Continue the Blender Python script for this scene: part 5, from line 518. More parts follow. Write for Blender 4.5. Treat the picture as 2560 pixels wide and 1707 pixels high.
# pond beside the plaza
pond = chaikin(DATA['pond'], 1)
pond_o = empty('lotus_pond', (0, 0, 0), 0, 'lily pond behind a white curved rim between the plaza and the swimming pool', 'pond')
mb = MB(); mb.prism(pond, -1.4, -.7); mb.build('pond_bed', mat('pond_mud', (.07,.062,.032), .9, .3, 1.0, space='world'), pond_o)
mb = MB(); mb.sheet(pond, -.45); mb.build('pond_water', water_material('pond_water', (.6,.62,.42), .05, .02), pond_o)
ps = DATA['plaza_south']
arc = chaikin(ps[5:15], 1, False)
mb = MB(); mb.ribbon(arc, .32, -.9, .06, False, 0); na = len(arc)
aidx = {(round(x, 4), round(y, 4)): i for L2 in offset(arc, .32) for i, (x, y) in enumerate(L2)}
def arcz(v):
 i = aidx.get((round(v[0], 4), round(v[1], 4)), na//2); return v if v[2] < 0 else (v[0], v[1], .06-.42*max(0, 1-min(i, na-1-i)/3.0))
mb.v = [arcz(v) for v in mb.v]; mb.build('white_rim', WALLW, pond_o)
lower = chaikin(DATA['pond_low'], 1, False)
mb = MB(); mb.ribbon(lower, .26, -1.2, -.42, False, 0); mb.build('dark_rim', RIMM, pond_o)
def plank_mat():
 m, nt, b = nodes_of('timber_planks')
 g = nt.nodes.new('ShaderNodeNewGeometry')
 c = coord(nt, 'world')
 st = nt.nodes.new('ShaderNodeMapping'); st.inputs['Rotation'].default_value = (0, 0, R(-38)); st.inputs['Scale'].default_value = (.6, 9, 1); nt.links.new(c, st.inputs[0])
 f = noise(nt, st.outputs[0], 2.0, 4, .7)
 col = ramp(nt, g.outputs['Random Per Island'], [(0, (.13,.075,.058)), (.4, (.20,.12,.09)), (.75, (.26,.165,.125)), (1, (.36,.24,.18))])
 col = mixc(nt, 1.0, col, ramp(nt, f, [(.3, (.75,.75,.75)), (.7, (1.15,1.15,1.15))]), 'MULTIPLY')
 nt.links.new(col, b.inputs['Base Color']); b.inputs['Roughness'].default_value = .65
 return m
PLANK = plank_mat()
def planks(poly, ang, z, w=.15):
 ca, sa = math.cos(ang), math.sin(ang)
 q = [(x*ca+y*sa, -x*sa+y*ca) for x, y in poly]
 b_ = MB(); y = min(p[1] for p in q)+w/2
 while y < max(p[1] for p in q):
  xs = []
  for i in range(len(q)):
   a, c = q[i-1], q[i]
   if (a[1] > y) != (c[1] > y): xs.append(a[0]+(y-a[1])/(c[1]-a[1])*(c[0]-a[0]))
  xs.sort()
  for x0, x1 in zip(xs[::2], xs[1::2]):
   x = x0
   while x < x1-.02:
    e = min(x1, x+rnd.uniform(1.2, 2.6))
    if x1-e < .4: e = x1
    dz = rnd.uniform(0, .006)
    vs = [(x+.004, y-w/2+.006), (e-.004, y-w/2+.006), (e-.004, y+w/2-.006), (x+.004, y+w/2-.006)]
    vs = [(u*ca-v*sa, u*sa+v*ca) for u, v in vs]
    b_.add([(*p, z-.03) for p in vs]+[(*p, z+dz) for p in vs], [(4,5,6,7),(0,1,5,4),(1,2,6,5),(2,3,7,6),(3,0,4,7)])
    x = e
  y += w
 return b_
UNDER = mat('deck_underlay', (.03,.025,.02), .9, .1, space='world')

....

■ AIM OF THE TASK ■
Write out the listing once more, matching it exactly.

■ TASK RESPONSE ■
Continue the Blender Python script for this scene: part 5, from line 518. More parts follow. Write for Blender 4.5. Treat the picture as 2560 pixels wide and 1707 pixels high.
# pond beside the plaza
pond = chaikin(DATA['pond'], 1)
pond_o = empty('lotus_pond', (0, 0, 0), 0, 'lily pond behind a white curved rim between the plaza and the swimming pool', 'pond')
mb = MB(); mb.prism(pond, -1.4, -.7); mb.build('pond_bed', mat('pond_mud', (.07,.062,.032), .9, .3, 1.0, space='world'), pond_o)
mb = MB(); mb.sheet(pond, -.45); mb.build('pond_water', water_material('pond_water', (.6,.62,.42), .05, .02), pond_o)
ps = DATA['plaza_south']
arc = chaikin(ps[5:15], 1, False)
mb = MB(); mb.ribbon(arc, .32, -.9, .06, False, 0); na = len(arc)
aidx = {(round(x, 4), round(y, 4)): i for L2 in offset(arc, .32) for i, (x, y) in enumerate(L2)}
def arcz(v):
 i = aidx.get((round(v[0], 4), round(v[1], 4)), na//2); return v if v[2] < 0 else (v[0], v[1], .06-.42*max(0, 1-min(i, na-1-i)/3.0))
mb.v = [arcz(v) for v in mb.v]; mb.build('white_rim', WALLW, pond_o)
lower = chaikin(DATA['pond_low'], 1, False)
mb = MB(); mb.ribbon(lower, .26, -1.2, -.42, False, 0); mb.build('dark_rim', RIMM, pond_o)
def plank_mat():
 m, nt, b = nodes_of('timber_planks')
 g = nt.nodes.new('ShaderNodeNewGeometry')
 c = coord(nt, 'world')
 st = nt.nodes.new('ShaderNodeMapping'); st.inputs['Rotation'].default_value = (0, 0, R(-38)); st.inputs['Scale'].default_value = (.6, 9, 1); nt.links.new(c, st.inputs[0])
 f = noise(nt, st.outputs[0], 2.0, 4, .7)
 col = ramp(nt, g.outputs['Random Per Island'], [(0, (.13,.075,.058)), (.4, (.20,.12,.09)), (.75, (.26,.165,.125)), (1, (.36,.24,.18))])
 col = mixc(nt, 1.0, col, ramp(nt, f, [(.3, (.75,.75,.75)), (.7, (1.15,1.15,1.15))]), 'MULTIPLY')
 nt.links.new(col, b.inputs['Base Color']); b.inputs['Roughness'].default_value = .65
 return m
PLANK = plank_mat()
def planks(poly, ang, z, w=.15):
 ca, sa = math.cos(ang), math.sin(ang)
 q = [(x*ca+y*sa, -x*sa+y*ca) for x, y in poly]
 b_ = MB(); y = min(p[1] for p in q)+w/2
 while y < max(p[1] for p in q):
  xs = []
  for i in range(len(q)):
   a, c = q[i-1], q[i]
   if (a[1] > y) != (c[1] > y): xs.append(a[0]+(y-a[1])/(c[1]-a[1])*(c[0]-a[0]))
  xs.sort()
  for x0, x1 in zip(xs[::2], xs[1::2]):
   x = x0
   while x < x1-.02:
    e = min(x1, x+rnd.uniform(1.2, 2.6))
    if x1-e < .4: e = x1
    dz = rnd.uniform(0, .006)
    vs = [(x+.004, y-w/2+.006), (e-.004, y-w/2+.006), (e-.004, y+w/2-.006), (x+.004, y+w/2-.006)]
    vs = [(u*ca-v*sa, u*sa+v*ca) for u, v in vs]
    b_.add([(*p, z-.03) for p in vs]+[(*p, z+dz) for p in vs], [(4,5,6,7),(0,1,5,4),(1,2,6,5),(2,3,7,6),(3,0,4,7)])
    x = e
  y += w
 return b_
UNDER = mat('deck_underlay', (.03,.025,.02), .9, .1, space='world')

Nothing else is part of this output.